Wim dan Peter, salah satu mantan anggota pasukan DST, kepada Maarten Hidskes mengatakan, Westerling tidak pernah menjalani sekolah militer.
"Dia tidak “dalam dinas”, dia adalah dinas. Dia sangat disiplin dan memiliki perhatian terhadap para anak buahnya. Dia tidaklah otoriter. Dia mengundang respek. Dia tahu apa yang dia katakan. Dia beroperasi tidak dari suatu posisi yang nyaman." Ungkap Wim pada Hidskes.
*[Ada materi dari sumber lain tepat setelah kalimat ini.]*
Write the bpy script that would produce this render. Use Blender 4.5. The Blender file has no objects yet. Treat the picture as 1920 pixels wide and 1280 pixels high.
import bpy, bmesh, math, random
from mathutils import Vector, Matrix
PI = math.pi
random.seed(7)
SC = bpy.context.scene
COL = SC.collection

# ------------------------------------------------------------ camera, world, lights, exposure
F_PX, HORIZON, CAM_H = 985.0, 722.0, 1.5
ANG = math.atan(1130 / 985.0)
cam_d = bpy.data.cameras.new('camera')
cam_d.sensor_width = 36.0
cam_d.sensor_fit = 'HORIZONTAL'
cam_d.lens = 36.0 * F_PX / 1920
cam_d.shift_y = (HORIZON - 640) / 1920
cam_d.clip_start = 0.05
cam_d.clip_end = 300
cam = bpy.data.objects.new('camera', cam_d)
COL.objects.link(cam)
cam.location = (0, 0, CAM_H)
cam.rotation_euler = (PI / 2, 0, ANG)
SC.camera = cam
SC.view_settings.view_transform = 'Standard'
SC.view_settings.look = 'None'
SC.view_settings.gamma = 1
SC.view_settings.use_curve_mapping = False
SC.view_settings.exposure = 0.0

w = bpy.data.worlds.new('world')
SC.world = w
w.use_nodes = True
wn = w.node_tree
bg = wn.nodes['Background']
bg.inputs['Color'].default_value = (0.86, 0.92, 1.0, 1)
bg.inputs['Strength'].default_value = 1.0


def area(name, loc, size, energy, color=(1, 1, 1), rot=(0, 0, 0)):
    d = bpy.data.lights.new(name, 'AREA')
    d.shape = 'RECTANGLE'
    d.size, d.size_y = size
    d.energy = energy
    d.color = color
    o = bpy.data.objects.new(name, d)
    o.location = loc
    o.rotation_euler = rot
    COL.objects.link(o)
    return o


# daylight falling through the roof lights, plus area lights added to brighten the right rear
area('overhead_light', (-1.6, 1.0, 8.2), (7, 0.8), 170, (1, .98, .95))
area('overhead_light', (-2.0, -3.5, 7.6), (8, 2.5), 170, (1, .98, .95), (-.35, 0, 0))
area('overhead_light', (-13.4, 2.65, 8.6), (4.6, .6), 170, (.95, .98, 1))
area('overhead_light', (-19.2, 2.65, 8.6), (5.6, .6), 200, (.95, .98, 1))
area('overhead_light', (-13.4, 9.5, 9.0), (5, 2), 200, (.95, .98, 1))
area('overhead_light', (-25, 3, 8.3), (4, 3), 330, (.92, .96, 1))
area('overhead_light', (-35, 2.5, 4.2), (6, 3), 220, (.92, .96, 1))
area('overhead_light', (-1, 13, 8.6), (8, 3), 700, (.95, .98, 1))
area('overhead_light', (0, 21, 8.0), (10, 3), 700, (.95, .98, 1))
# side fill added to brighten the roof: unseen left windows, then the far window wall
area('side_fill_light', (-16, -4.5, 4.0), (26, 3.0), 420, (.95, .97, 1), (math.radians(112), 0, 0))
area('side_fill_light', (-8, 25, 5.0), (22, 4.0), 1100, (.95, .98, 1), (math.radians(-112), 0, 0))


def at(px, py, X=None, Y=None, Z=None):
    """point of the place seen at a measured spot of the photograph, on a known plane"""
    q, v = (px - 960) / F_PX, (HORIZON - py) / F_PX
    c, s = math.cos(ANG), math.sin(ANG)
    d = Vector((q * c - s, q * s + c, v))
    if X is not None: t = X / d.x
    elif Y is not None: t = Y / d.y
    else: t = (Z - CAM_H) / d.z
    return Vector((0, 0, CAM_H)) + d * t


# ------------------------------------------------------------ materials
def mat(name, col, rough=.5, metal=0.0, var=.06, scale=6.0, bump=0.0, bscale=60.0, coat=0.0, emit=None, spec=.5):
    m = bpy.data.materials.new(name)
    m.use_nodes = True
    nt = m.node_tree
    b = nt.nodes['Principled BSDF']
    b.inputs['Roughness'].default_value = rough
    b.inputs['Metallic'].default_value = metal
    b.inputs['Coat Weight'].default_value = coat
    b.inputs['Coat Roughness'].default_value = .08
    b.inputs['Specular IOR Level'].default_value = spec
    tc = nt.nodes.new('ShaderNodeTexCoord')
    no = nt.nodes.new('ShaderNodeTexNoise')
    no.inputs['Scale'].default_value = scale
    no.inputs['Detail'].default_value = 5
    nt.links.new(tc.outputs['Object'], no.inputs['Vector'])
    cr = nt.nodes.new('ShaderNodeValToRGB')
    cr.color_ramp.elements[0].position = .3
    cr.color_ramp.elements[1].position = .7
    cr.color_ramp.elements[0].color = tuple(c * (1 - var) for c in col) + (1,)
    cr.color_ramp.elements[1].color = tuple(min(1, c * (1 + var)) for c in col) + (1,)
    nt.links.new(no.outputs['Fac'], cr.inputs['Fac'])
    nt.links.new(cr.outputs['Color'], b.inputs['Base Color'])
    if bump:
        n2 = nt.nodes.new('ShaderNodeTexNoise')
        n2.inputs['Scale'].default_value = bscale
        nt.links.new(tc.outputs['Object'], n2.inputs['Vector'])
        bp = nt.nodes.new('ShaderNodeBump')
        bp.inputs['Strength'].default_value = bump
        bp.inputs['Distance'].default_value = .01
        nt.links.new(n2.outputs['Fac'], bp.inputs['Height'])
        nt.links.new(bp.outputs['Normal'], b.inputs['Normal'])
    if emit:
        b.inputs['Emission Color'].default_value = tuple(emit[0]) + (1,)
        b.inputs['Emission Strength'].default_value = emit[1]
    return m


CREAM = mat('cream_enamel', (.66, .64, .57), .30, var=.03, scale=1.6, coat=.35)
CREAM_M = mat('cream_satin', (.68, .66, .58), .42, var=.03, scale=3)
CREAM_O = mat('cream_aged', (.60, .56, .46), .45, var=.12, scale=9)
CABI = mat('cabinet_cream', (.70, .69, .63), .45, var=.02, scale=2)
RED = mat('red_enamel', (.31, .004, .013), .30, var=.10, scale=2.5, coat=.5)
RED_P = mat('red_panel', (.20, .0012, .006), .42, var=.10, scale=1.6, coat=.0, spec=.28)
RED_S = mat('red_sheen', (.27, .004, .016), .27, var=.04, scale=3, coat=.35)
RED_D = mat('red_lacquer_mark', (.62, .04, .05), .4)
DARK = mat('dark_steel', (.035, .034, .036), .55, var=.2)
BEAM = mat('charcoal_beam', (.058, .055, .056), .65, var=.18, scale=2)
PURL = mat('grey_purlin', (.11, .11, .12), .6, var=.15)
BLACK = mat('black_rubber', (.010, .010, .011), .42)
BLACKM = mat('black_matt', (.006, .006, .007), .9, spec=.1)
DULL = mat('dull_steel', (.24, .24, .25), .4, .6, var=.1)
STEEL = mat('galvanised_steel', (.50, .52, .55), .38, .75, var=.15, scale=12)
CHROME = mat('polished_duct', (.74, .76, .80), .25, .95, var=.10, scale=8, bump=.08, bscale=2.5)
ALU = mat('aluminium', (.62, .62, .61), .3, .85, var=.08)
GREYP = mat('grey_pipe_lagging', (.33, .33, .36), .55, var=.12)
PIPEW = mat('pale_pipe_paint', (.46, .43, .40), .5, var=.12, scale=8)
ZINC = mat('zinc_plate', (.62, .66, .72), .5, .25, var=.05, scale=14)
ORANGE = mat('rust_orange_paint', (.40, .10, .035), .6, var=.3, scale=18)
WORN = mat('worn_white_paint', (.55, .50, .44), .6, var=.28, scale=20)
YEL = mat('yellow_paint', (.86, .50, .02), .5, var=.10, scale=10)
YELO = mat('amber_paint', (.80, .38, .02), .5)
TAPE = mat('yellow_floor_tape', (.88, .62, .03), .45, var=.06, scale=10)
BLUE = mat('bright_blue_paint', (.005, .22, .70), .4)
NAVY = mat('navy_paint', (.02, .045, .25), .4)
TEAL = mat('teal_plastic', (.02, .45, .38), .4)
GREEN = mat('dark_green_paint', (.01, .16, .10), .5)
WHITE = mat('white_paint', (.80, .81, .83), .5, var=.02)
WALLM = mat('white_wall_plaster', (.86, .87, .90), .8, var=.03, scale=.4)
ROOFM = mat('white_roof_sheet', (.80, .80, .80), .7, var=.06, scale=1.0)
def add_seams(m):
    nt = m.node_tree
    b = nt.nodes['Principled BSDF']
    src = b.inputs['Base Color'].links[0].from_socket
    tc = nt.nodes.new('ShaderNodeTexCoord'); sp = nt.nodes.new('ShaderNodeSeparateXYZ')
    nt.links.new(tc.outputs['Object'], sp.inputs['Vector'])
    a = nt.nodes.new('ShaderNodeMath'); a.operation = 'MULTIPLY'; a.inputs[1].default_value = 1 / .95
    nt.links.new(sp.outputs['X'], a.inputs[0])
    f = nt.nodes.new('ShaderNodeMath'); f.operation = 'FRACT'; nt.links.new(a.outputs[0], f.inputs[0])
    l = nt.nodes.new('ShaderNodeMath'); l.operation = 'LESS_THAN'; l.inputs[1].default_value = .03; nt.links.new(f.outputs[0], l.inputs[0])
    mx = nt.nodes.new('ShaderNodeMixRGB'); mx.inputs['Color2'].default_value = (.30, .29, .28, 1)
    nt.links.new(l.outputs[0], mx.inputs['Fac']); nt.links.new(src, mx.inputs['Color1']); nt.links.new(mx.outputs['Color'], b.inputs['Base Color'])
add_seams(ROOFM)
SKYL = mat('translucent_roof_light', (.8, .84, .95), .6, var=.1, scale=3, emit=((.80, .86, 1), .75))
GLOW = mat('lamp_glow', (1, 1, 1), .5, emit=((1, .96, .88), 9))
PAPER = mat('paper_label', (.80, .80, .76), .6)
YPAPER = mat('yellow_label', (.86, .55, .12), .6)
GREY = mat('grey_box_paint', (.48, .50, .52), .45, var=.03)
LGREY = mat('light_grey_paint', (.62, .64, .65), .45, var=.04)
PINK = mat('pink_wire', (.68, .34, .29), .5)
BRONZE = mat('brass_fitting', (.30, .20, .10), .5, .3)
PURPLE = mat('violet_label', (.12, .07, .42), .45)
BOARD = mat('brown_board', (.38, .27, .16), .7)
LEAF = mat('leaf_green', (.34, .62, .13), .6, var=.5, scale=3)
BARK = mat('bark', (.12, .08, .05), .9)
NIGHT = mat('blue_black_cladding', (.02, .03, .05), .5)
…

Dalam ingatan Peter, kalau jip Westerling berhenti pada suatu pertikaian di jalan antara pasukan baret hijaunya dengan pasukan baret hitam dari marinir, maka dia turun dari mobil, melepas lencana bintangnya, dan ikut berkelahi.
Westerling juga menghadiri acara pemakaman dari anggota pasukan yang bukan dari kesatuannya, sementara para perwiranya sendiri tidak kelihatan batang hidungnya.
Menurut Herman anggota pasukan DST lainnya, yang terutama penting adalah bahwa Westerling menunaikan tugasnya sebagai suatu permintaan dan bukan sebagai komando.
Di tengah berbagai kekerasan yang terjadi dalam masyarakat di Hindia, Westerling memancarkan ketenangan dan kendali. Orang yang benar di tempat yang tepat.
Wim mengatakan, Westerling punya mata yang tertentu itu. Tatapan matanya menembus. Dia berkata: “Kalau kamu memotong ekor ular maka ular itu masih merayap lebih lanjut. Kamu harus potong kepalanya”?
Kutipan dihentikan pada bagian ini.